• [THE TASK]
Collect each line holding the string "only".

• [INPUT RECORDS]
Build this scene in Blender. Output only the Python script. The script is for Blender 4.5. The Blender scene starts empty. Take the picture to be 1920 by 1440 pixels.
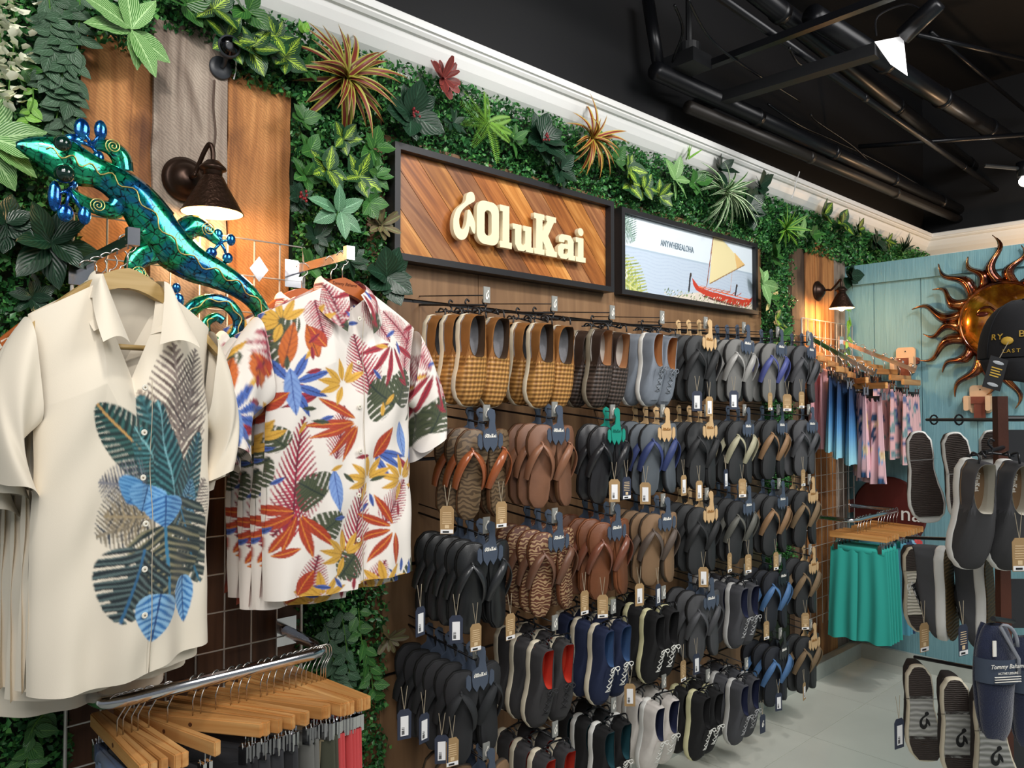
import bpy, bmesh, math, random
import numpy as np
from mathutils import Vector, Matrix
random.seed(7); rng=np.random.RandomState(7)
PI=math.pi
scene=bpy.context.scene
C=scene.collection
# ---------------------------------------------------------------- camera
FPX=1440.0; YAW=math.radians(47.1); PITCH=math.atan(37/1440.0); CZ=1.6
cam_d=bpy.data.cameras.new('camera'); cam=bpy.data.objects.new('camera',cam_d); C.objects.link(cam)
cam_d.sensor_width=36; cam_d.lens=36*FPX/1920; cam_d.clip_start=.02
cam.location=(0,0,CZ); cam.rotation_euler=(PI/2+PITCH,0,YAW-PI/2)
scene.camera=cam
CR=cam.rotation_euler.to_matrix()
def ray(px,py): return CR@Vector(((px-960)/FPX,(720-py)/FPX,-1))
def PY(px,py,Y): d=ray(px,py); t=Y/d.y; return Vector((d.x*t,Y,CZ+d.z*t))
def PX(px,py,X): d=ray(px,py); t=X/d.x; return Vector((X,d.y*t,CZ+d.z*t))
def PD(px,py,D): d=ray(px,py); return Vector((d.x*D,d.y*D,CZ+d.z*D))
# ---------------------------------------------------------------- world and light
w=bpy.data.worlds.new('world'); scene.world=w; w.use_nodes=True
w.node_tree.nodes['Background'].inputs[0].default_value=(.85,.92,1,1)
w.node_tree.nodes['Background'].inputs[1].default_value=.22
scene.view_settings.view_transform='Standard'; scene.view_settings.look='None'
scene.view_settings.exposure=0.0; scene.view_settings.gamma=1; scene.view_settings.use_curve_mapping=False
def area(name,loc,target,size,power,col=(1,.97,.92)):
    l=bpy.data.lights.new(name,'AREA'); l.energy=power; l.size=size; l.color=col
    o=bpy.data.objects.new(name,l); C.objects.link(o); o.location=loc
    o.rotation_euler=(Vector(target)-Vector(loc)).to_track_quat('-Z','Y').to_euler(); return o
def spot(name,loc,target,power,ang=60,blend=.6,r=.05,col=(1,.95,.88)):
    l=bpy.data.lights.new(name,'SPOT'); l.energy=power; l.spot_size=math.radians(ang); l.spot_blend=blend; l.shadow_soft_size=r; l.color=col
    o=bpy.data.objects.new(name,l); C.objects.link(o); o.location=loc
    o.rotation_euler=(Vector(target)-Vector(loc)).to_track_quat('-Z','Y').to_euler(); return o
def point(name,loc,power,r=.02,col=(1,.62,.3)):
    l=bpy.data.lights.new(name,'POINT'); l.energy=power; l.shadow_soft_size=r; l.color=col
    o=bpy.data.objects.new(name,l); C.objects.link(o); o.location=loc; return o
area('overhead_fill',(-.6,-.6,3.4),(1.2,2.1,1.3),1.8,70,(1,.98,.95))  # unseen area lights added overhead as ambient fill
area('overhead_fill',(2.6,-.8,3.4),(3.2,2.1,1.2),1.8,75,(1,.98,.95))
spot('ceiling_spot',(.1,.6,3.2),(.9,2.1,1.7),55,75,.8,.08)
spot('ceiling_spot',(1.6,.5,3.2),(2.1,2.1,1.9),75,75,.8,.08,(1,.96,.92))
spot('ceiling_spot',(3.1,.4,3.2),(3.3,2.1,1.8),75,75,.8,.08,(1,.96,.92))
spot('ceiling_spot',(3.3,.2,3.2),(4.97,1.4,1.8),75,80,.8,.08,(1,.98,.95))
point('warm_backroom_lamp',(5.75,1.0,2.25),22,.06,(1,.62,.34))
# ---------------------------------------------------------------- materials
def lin(c):
    if isinstance(c,str):
        c=[int(c[i:i+2],16)/255 for i in (0,2,4)]
    return tuple((x/12.92 if x<=.04045 else ((x+.055)/1.055)**2.4) for x in c[:3])+(1,)
class NT:
    def __init__(s,name,rough=.6,metal=0,spec=.5):
        m=bpy.data.materials.new(name); m.use_nodes=True; s.m=m; s.t=m.node_tree
        s.b=s.t.nodes['Principled BSDF']; s.b.inputs['Roughness'].default_value=rough
        s.b.inputs['Metallic'].default_value=metal; s.b.inputs['Specular IOR Level'].default_value=spec
    def node(s,ty,ins=None,**kw):
        n=s.t.nodes.new('ShaderNode'+ty)
        for k,v in kw.items(): setattr(n,k,v)
        for k,v in (ins or {}).items(): s.put(n,k,v)
        return n
    def put(s,n,k,v):
        if isinstance(v,bpy.types.NodeSocket): s.t.links.new(v,n.inputs[k])
        elif isinstance(v,bpy.types.Node): s.t.links.new(v.outputs[0],n.inputs[k])
        else: n.inputs[k].default_value=v
    def mth(s,op,a,b=0.0,c=None):
        n=s.node('Math',operation=op); s.put(n,0,a); s.put(n,1,b)
        if c is not None: s.put(n,2,c)
        return n.outputs[0]
    def mix(s,f,a,b,bt='MIX'):
        n=s.node('Mix',data_type='RGBA',blend_type=bt); s.put(n,0,f); s.put(n,6,a); s.put(n,7,b); return n.outputs[2]
    def ramp(s,f,stops):
        n=s.node('ValToRGB'); s.put(n,0,f); e=n.color_ramp.elements
        while len(e)<len(stops): e.new(.5)
        for i,(p,c) in enumerate(stops): e[i].position=p; e[i].color=lin(c) if not (isinstance(c,tuple) and len(c)==4) else c
        return n.outputs[0]
    def coord(s,k='Object',scale=None,rot=None):
        c=s.node('TexCoord').outputs[k]
        if scale:
            mp=s.node('Mapping',{'Vector':c,'Scale':scale}); 
            if rot: mp.inputs['Rotation'].default_value=rot
            c=mp.outputs[0]
        return c
    def noise(s,vec,scale,detail=4,dist=0):
        return s.node('TexNoise',{'Vector':vec,'Scale':scale,'Detail':detail,'Distortion':dist}).outputs[0]
    def base(s,c): s.put(s.b,'Base Color',c)
    def bump(s,h,st=.3,dist=.002):
        n=s.node('Bump',{'Height':h,'Strength':st,'Distance':dist}); s.put(s.b,'Normal',n.outputs[0])
MATS={}
def mat(name,col,rough=.6,metal=0,var=.0,vs=20,bump=0,bs=150,spec=.5,coat=0,es=0,rnd=0,attr=False,sheen=0,bd=.002):
    if name in MATS: return MATS[name]
    n=NT(name,rough,metal,spec); c=lin(col)
    if attr: out=n.node('Attribute',attribute_name='Col').outputs[0]
    else:
        rgb=n.node('RGB'); rgb.outputs[0].default_value=c; out=rgb.outputs[0]
    if var or bump: co=n.coord()
    if var:
        f=n.noise(co,vs); v=n.mth('MULTIPLY_ADD',n.mth('SUBTRACT',f,.5),var*2.5,1.0)
        out=n.mix(1.0,out,n.node('CombineColor',{0:v,1:v,2:v}).outputs[0],'MULTIPLY')
    if rnd:
        r=n.node('ObjectInfo').outputs['Random']; v=n.mth('MULTIPLY_ADD',r,2*rnd,1-rnd)
        out=n.mix(1.0,out,n.node('CombineColor',{0:v,1:v,2:v}).outputs[0],'MULTIPLY')
    n.base(out)
    if bump: n.bump(n.noise(co,bs),bump,bd)
    if coat: n.b.inputs['Coat Weight'].default_value=coat
    if sheen: n.b.inputs['Sheen Weight'].default_value=sheen
    if es: n.b.inputs['Emission Color'].default_value=c; n.b.inputs['Emission Strength'].default_value=es
    MATS[name]=n.m; return n.m
def wood(name,cols,axis='z',rough=.55,fine=90,rnd=.12,saw=False,coat=0,vec='Object',bump=.25):
    if name in MATS: return MATS[name]
    n=NT(name,rough); s={'x':(1.5,fine/3,fine/3),'y':(fine/3,1.5,fine/3),'z':(fine/3,fine/3,1.5)}[axis]
    info=n.node('ObjectInfo').outputs['Random']
    add=n.node('VectorMath',operation='ADD'); n.put(add,0,n.coord(vec)); n.put(add,1,n.node('CombineXYZ',{0:n.mth('MULTIPLY',info,7.0),1:n.mth('MULTIPLY',info,3.0),2:n.mth('MULTIPLY',info,11.0)}).outputs[0])
    mp=n.node('Mapping',{'Vector':add.outputs[0],'Scale':s}).outputs[0]
    f=n.noise(mp,1.0,6,1.2); f2=n.noise(add.outputs[0],3.0,3,1)
    ff=n.mth('ADD',n.mth('MULTIPLY',f,.8),n.mth('MULTIPLY',f2,.25))
    c=n.ramp(ff,[(.32,cols[0]),(.5,cols[1]),(.7,cols[2])])
    v=n.mth('MULTIPLY_ADD',info,2*rnd,1-rnd); c=n.mix(1.0,c,n.node('CombineColor',{0:v,1:v,2:v}).outputs[0],'MULTIPLY')
    if saw:
        w_=n.node('TexWave',{'Vector':n.coord('Object',(1,1,1),(0,.9,0)),'Scale':40.0,'Distortion':9.0,'Detail':4.0}).outputs[0]
        c=n.mix(.16,c,n.node('CombineColor',{0:w_,1:w_,2:w_}).outputs[0],'OVERLAY')
        st=n.ramp(n.noise(n.coord('Object',(2.5,2.5,1.2)),2.2,3,.8),[(.56,(1,1,1)),(.68,(.42,.30,.22))]); c=n.mix(.7,c,st,'MULTIPLY')
    n.base(c); n.bump(f,bump,.003)
    if coat: n.b.inputs['Coat Weight'].default_value=coat
    MATS[name]=n.m; return n.m
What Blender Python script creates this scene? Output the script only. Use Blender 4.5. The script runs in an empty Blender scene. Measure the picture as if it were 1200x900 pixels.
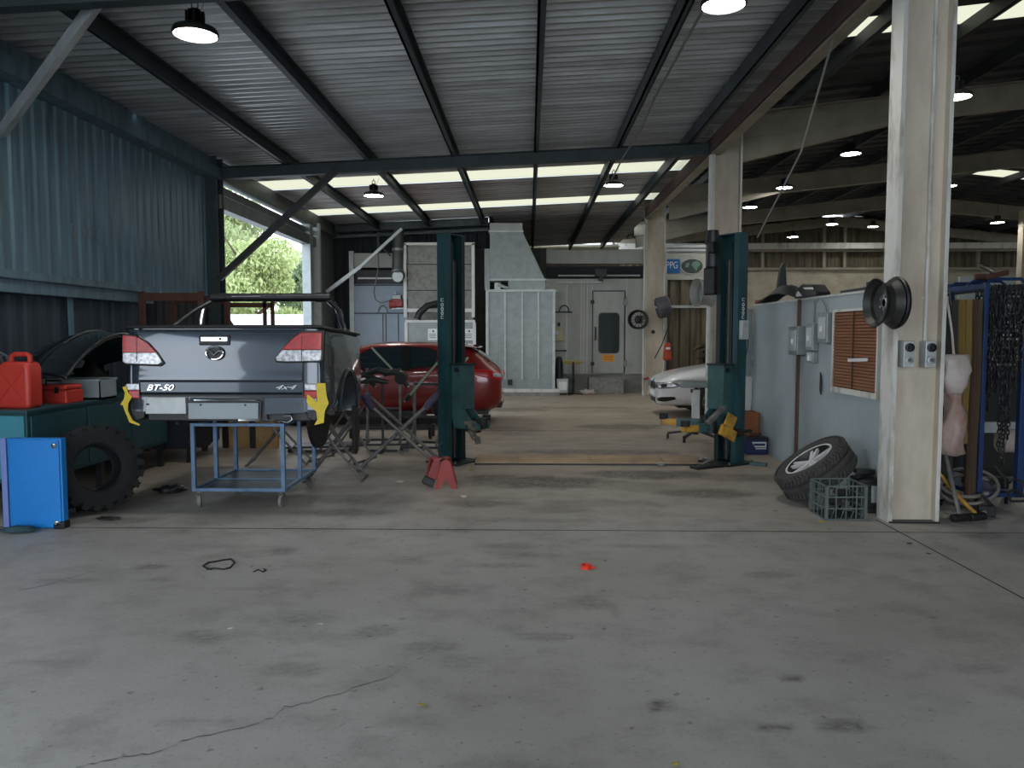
import bpy, bmesh, math, random
from mathutils import Vector, Matrix, Euler, noise
random.seed(7)
C = bpy.context.scene.collection
PI = math.pi
# ------------------------------------------------------------------ camera
PITCH = math.atan(59/900); YAW = math.atan(20/900); CH = 1.6
cam_d = bpy.data.cameras.new('camera'); cam = bpy.data.objects.new('camera', cam_d); C.objects.link(cam)
cam.location = (0, 0, CH); cam.rotation_euler = (PI/2-PITCH, 0, YAW)
cam_d.sensor_width = 36; cam_d.lens = 27.0; cam_d.clip_end = 400; cam_d.clip_start = 0.05
bpy.context.scene.camera = cam
def ray(px, py):
    u = (px-600)/900; v = (450-py)/900
    y = math.cos(PITCH)+v*math.sin(PITCH); z = v*math.cos(PITCH)-math.sin(PITCH)
    return Vector((u*math.cos(YAW)-y*math.sin(YAW), u*math.sin(YAW)+y*math.cos(YAW), z))
def at(px, py, Y):
    r = ray(px, py); return Vector((0, 0, CH))+r*(Y/r.y)
def gr(px, py):
    r = ray(px, py); return Vector((0, 0, CH))+r*(-CH/r.z)

# ------------------------------------------------------------------ materials
def lin(c):
    return tuple(((v/255)/12.92 if v/255 <= .04045 else ((v/255+.055)/1.055)**2.4) for v in c)
MATS = {}
def mat(name, rgb, rough=.6, metal=0., vary=.0, scale=4., dark=None, bump=0., stretch=(1, 1, 1), coat=0., emit=0., spec=.5, alpha=1., thr=(.4, .65)):
    """rgb in sRGB 0-255; vary mixes towards a second tone by noise in object space."""
    if name in MATS: return MATS[name]
    m = bpy.data.materials.new(name); m.use_nodes = True; nt = m.node_tree; N = nt.nodes; L = nt.links
    b = N['Principled BSDF']; col = lin(rgb)+(1,)
    b.inputs['Base Color'].default_value = col
    b.inputs['Roughness'].default_value = rough; b.inputs['Metallic'].default_value = metal
    b.inputs['Specular IOR Level'].default_value = spec
    if coat: b.inputs['Coat Weight'].default_value = coat; b.inputs['Coat Roughness'].default_value = .04
    if alpha < 1: b.inputs['Alpha'].default_value = alpha
    if emit:
        b.inputs['Emission Color'].default_value = col; b.inputs['Emission Strength'].default_value = emit
    if vary or bump:
        tc = N.new('ShaderNodeTexCoord'); mp = N.new('ShaderNodeMapping'); mp.inputs['Scale'].default_value = stretch
        L.new(tc.outputs['Object'], mp.inputs['Vector'])
        nz = N.new('ShaderNodeTexNoise'); nz.inputs['Scale'].default_value = scale; nz.inputs['Detail'].default_value = 6; nz.inputs['Roughness'].default_value = .65
        L.new(mp.outputs[0], nz.inputs['Vector'])
        if vary:
            rp = N.new('ShaderNodeMapRange'); rp.inputs['From Min'].default_value = thr[0]; rp.inputs['From Max'].default_value = thr[1]
            rp.inputs['To Max'].default_value = vary
            L.new(nz.outputs['Fac'], rp.inputs['Value'])
            mx = N.new('ShaderNodeMix'); mx.data_type = 'RGBA'; mx.inputs['A'].default_value = col
            mx.inputs['B'].default_value = (lin(dark)+(1,)) if dark else tuple(c*.4 for c in col[:3])+(1,)
            L.new(rp.outputs[0], mx.inputs['Factor']); L.new(mx.outputs['Result'], b.inputs['Base Color'])
        if bump:
            bp = N.new('ShaderNodeBump'); bp.inputs['Strength'].default_value = bump; bp.inputs['Distance'].default_value = .01
            L.new(nz.outputs['Fac'], bp.inputs['Height']); L.new(bp.outputs[0], b.inputs['Normal'])
    MATS[name] = m; return m

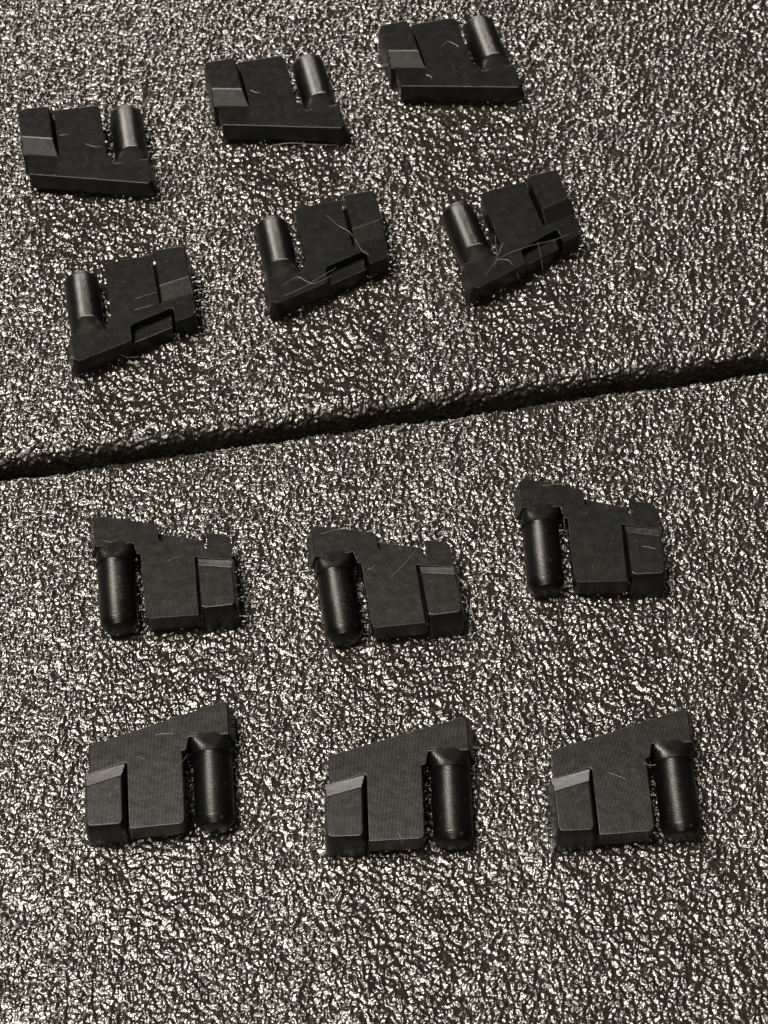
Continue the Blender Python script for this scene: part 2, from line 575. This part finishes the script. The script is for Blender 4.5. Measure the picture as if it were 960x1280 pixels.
# strands, in each piece's own plane (x, y, z)
STRANDS = {
    ('3', 0): [[(-0.02, 0.035, T), (0.01, 0.048, T + .001), (0.04, 0.056, T)], [(-0.28, 0.17, T), (-0.25, 0.155, T + .004), (-0.22, 0.165, T)]],
    ('3', 1): [[(-0.02, 0.00, T), (0.05, 0.05, T + .01), (0.11, 0.12, T + .004)], [(-0.28, 0.25, T), (-0.22, 0.26, T + .002), (-0.17, 0.26, T)],
               [(-0.11, 0.05, T), (-0.085, 0.055, T + .002), (-0.07, 0.07, T)]],
    ('3', 2): [[(0.13, -0.09, .182), (0.19, -0.10, .184), (0.24, -0.12, .182)], [(-0.22, 0.25, T), (-0.14, 0.255, T + .002), (-0.07, 0.25, T)],
               [(-0.15, 0.14, T), (-0.142, 0.08, .13), (-0.14, 0.04, .10)]],
    ('2', 0): [[(-0.02, -0.06, T), (0.03, -0.055, T + .002), (0.07, -0.045, T)], [(-0.01, 0.00, T), (0.04, 0.01, T + .002), (0.09, 0.02, T)],
               [(-0.14, -0.22, .09), (-0.09, -0.25, .06), (-0.03, -0.25, .05)]],
    ('2', 1): [[(0.01, 0.16, T), (0.05, 0.08, T + .012), (0.10, 0.02, T + .012), (0.13, -0.08, T + .008), (0.16, -0.11, T)],
               [(-0.25, -0.20, T), (-0.18, -0.17, T + .002), (-0.12, -0.22, T + .002), (-0.03, -0.19, T)],
               [(-0.26, -0.26, T), (-0.18, -0.24, T + .004), (-0.09, -0.20, T + .01), (0.0, -0.15, T)]],
    ('2', 2): [[(-0.17, -0.165, T), (-0.12, -0.20, T + .012), (-0.09, -0.26, .09)],
               [(-0.25, -0.24, T), (-0.16, -0.17, T + .01), (-0.03, -0.15, T + .02), (0.12, -0.14, T + .01), (0.19, -0.12, T)],
               [(-0.11, 0.03, .12), (-0.14, -0.06, .13), (-0.16, -0.14, T + .004)], [(-0.11, -0.08, T), (-0.16, -0.15, T + .004), (-0.24, -0.27, .13)],
               [(0.04, -0.12, T), (0.04, -0.17, .10), (0.04, -0.21, .05)]],
    ('4', 0): [[(0.07, 0.215, T), (0.11, 0.215, T + .002), (0.15, 0.215, T)], [(0.0, 0.125, T), (0.015, 0.118, T + .002), (0.03, 0.105, T)],
               [(0.15, 0.07, T), (0.18, 0.09, T + .006), (0.20, 0.12, .14)]],
    ('4', 1): [[(0.07, -0.14, T), (0.08, -0.17, T + .002), (0.09, -0.19, .12)]],
    ('4', 2): [[(0.02, 0.078, T), (0.05, 0.066, T + .002), (0.085, 0.048, T)], [(-0.115, 0.115, .14), (-0.115, 0.13, T), (-0.11, 0.15, T)],
               [(0.165, 0.115, T), (0.185, 0.10, .148), (0.21, 0.10, .150)]],
    ('1', 0): [[(0.08, -0.05, T), (0.12, -0.08, T + .004), (0.16, -0.085, T)], [(-0.03, 0.02, T), (0.0, 0.018, T + .002), (0.02, 0.02, T)]],
    ('1', 1): [[(0.00, -0.275, .03), (0.10, -0.295, .05), (0.22, -0.33, .045), (0.32, -0.345, .03)],
               [(-0.02, -0.01, T), (0.0, -0.03, T), (0.02, -0.035, T)]],
    ('1', 2): [[(0.06, 0.00, T), (0.10, 0.02, T + .008), (0.14, -0.02, T)], [(-0.06, -0.15, T), (-0.04, -0.17, T), (-0.04, -0.19, T)]],
}

for row, poses in POSES:
    ms = meshes(*KIND[row])
    for i, (x, y, a) in enumerate(poses):
        root = bpy.data.objects.new('printed_clip', None)
        col.objects.link(root)
        root.empty_display_size = 0.01
        root.location = (x * S, y * S, 0.0)
        root.rotation_euler = (0, 0, R(a))
        root['label'] = LABELS[row][i]
        root['category'] = 'plastic clip'
        root['group'] = GROUPS[row]
        for nm, me in ms:
            o = link(nm, me, root, 'stuff' if nm == 'layer_edge' else None)
            if nm in ('body', 'base_plate', 'thumb_pad'):
                w = o.modifiers.new('weighted', 'WEIGHTED_NORMAL')
                w.keep_sharp = True
        for pts in STRANDS.get((row, i), []):
            link('strand', strand_me(pts), root)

• [CORRECT ANSWER]
Build this scene in Blender. Output only the Python script. The script is for Blender 4.5. The Blender scene starts empty. Take the picture to be 1920 by 1440 pixels.
What Blender Python script creates this scene? Output the script only. Use Blender 4.5. The script runs in an empty Blender scene. Measure the picture as if it were 1200x900 pixels.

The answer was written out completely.